I had a transformative experience at this exhibit and a breakthrough realization. What I was witnessing in the exhibit was presented as traumatic. And, it was. It was also very recognizable. The gender-enforced education. The extreme patriotism and Christianity. The moralization of work. The glorification of individualism but the subjugation of individuation. I walked the exhibit halls nodding my head with recognition. 

I was also marveling at how people thought it was ok to take children from homes at such a young age and send them away to school. And then I realized - that’s what happened to my own father. He was sent to boarding school in 4th grade. He was also not allowed to eat in the dining room with his parents until he was 10 (note: his aunt’s memoir reports the same was true for his parents generation until age 7.) He called his parents by their first names. My father entered my grandfather’s journal from 1941 only 2 times - he was 2 years old. 

The reality of the parent-child relationship that they had is completely different from my experience as a parent but only partially different from what I experienced as a child. What I saw echoed the socialization I received. I say echoes because of course there were differences. We ate family dinner together, likely as a result of having no domestic household help. I went away to boarding school at the age of 16, after my father had died. It’s another story but I was desperate to go and would have gone sooner if I hadn’t felt an obligation to my mom and brothers who had just lost my dad. I certainly felt pressure to carry on various family status traditions. 

Much of my socialization came from school. I grew up going to church not just on Sundays but chapel at school 3-5 times a week from ages 8-18. That is a lot of church. And of course we took religion class on top of that. What I recognized most standing in those exhibit halls was the constriction and conformity. The narrow performance standard and the rigid gendering. I was witnessing the codification of whiteness and white supremacy without the language or frame to fully understand it.

My hair raised at the “good girls should…” and “real boys should…” kinds of messages. The uncomfortable and constraining uniforms. At school I had to wear a blazer everyday, all day or face demerits and detention. The uniform was a holdover from what the boys were made to wear when it was an all boys school. The feeling of wearing clothes that aren’t for you but give the appearance of ...well, uniformness...sameness. I could feel the heavily punitive stance. The hardened process of the making of adults. It was a lot to take in.

I had become accustomed to looking more deeply at the legacy of how my people harmed other people. I had become (more) accustomed to hearing truthful history about atrocities committed. I had been accustomed to viewing that history as action and decision led by bias and dehumanization. I wasn’t used to seeing my own socialization through the museum glass. To considering too the intersection between harm done both to self and other.

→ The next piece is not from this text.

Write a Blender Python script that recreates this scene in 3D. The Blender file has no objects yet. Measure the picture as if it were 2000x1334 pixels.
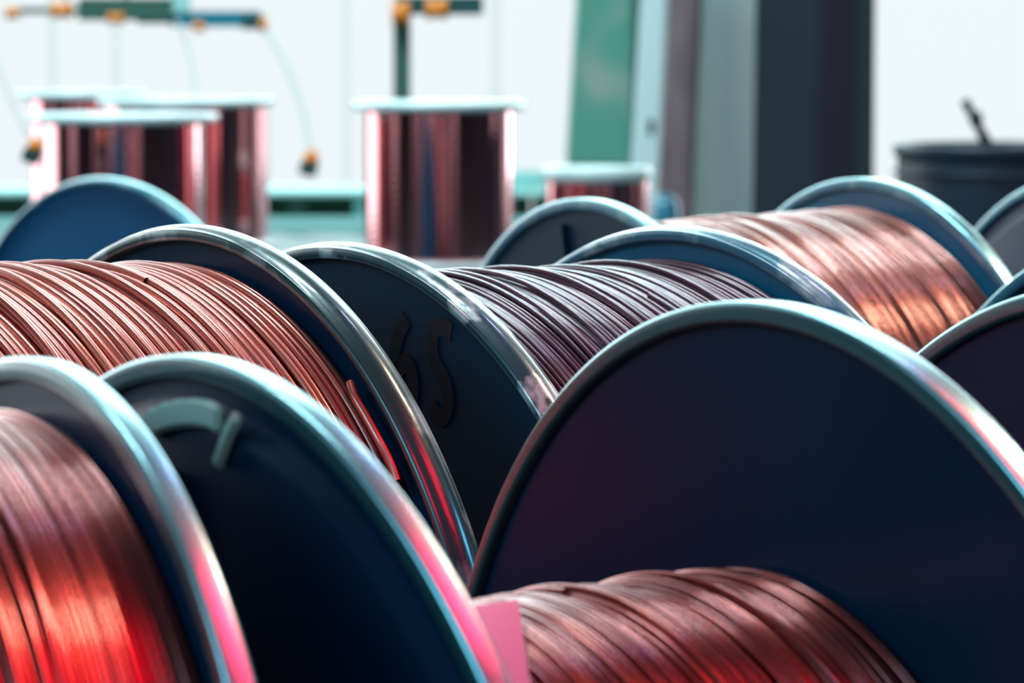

This really brings forward a compounding tension for me. How terrible that we can’t even name or recognize the trauma that we commit to ourselves. How unstuck can we possibly become if we haven’t done the deep and reflective work of tracing back those threads of harm, dehumanization, and destruction? I hated my school experiences. But I just got the message that I was difficult. Not that there was something flawed in the foundation of the system or institution.

Related to this (ignorance of our own wounds) is the following question: Is it really that hard to believe that we can harm and victimize others and other’s children when we do a version of the same with our own?  How much easier is it to dehumanize and traumatize others even more cruelly when you have a narrative of your own supremacy and their inferiority emblazoned in your mind.  Truly, if you’re willing to send your own children away, why would you protest the sending away (forcible removal) of other’s children? Especially when you consider them to be less valuable, capable and sophisticated than you or your children. This has helped me look at the trauma we perpetrate differently. I had mistakenly thought that we systematically victimize and traumatize others. I am also learning the ways in which we do that first to ourselves.

A similarly unlocking book for me has been My Grandmother’s Hands by Resmaa Menkham. They look at epigenetic trauma lineage in various groups of people: White, Black, and Law Enforcement Officers. The section on Black trauma aligns well with DeGreu’s work on Post-Traumatic Slave Syndrome. But this book was one of the first that I saw to look for and name, long-line ancestral trauma in the White / European Communities. This kind of inquiry has surfaced for me again as I’ve been exploring a bit more about medieval history and Ancient History, especially of Western Europe. It raised again for me the traumas and cultural patterns that informed some of our genocidal behavior and colonization. I’ve learned about the Roman occupation of Britain and the experience of colonization that people there experienced. I’ve learned that during the time of the Byzantine empire that Western Europe was considered much less sophisticated and barbaric. I’ve also learned that in the middle ages (named the Dark ages as a PR ploy by the Renaissance period) it was very customary to move children out of the home by age 7 or so. Usually the selected inheriting child would stay while other children in the family would be sent to begin working or apprenticing at a very young age - often 6 or 7. They would live in the places they worked, severing ties essentially with their family of origin. The impacts of this on the human development, role of family tradition and ancestry, norming of emotional connection and nurturance is just astounding to consider. Interestingly it was some of the more puritanical Christian religions and Quakers that shifted the centrality of and relationship to their children, and that shift flourished with their move to and early colonization of America. I need to learn more about some of the gaps that I have but it seems like that history and patterning is literally hundreds if not 1,000 years old. To position that as good and even normal is truly mind-blowing. How could it not have catastrophic consequences on how we conduct ourselves and our societies?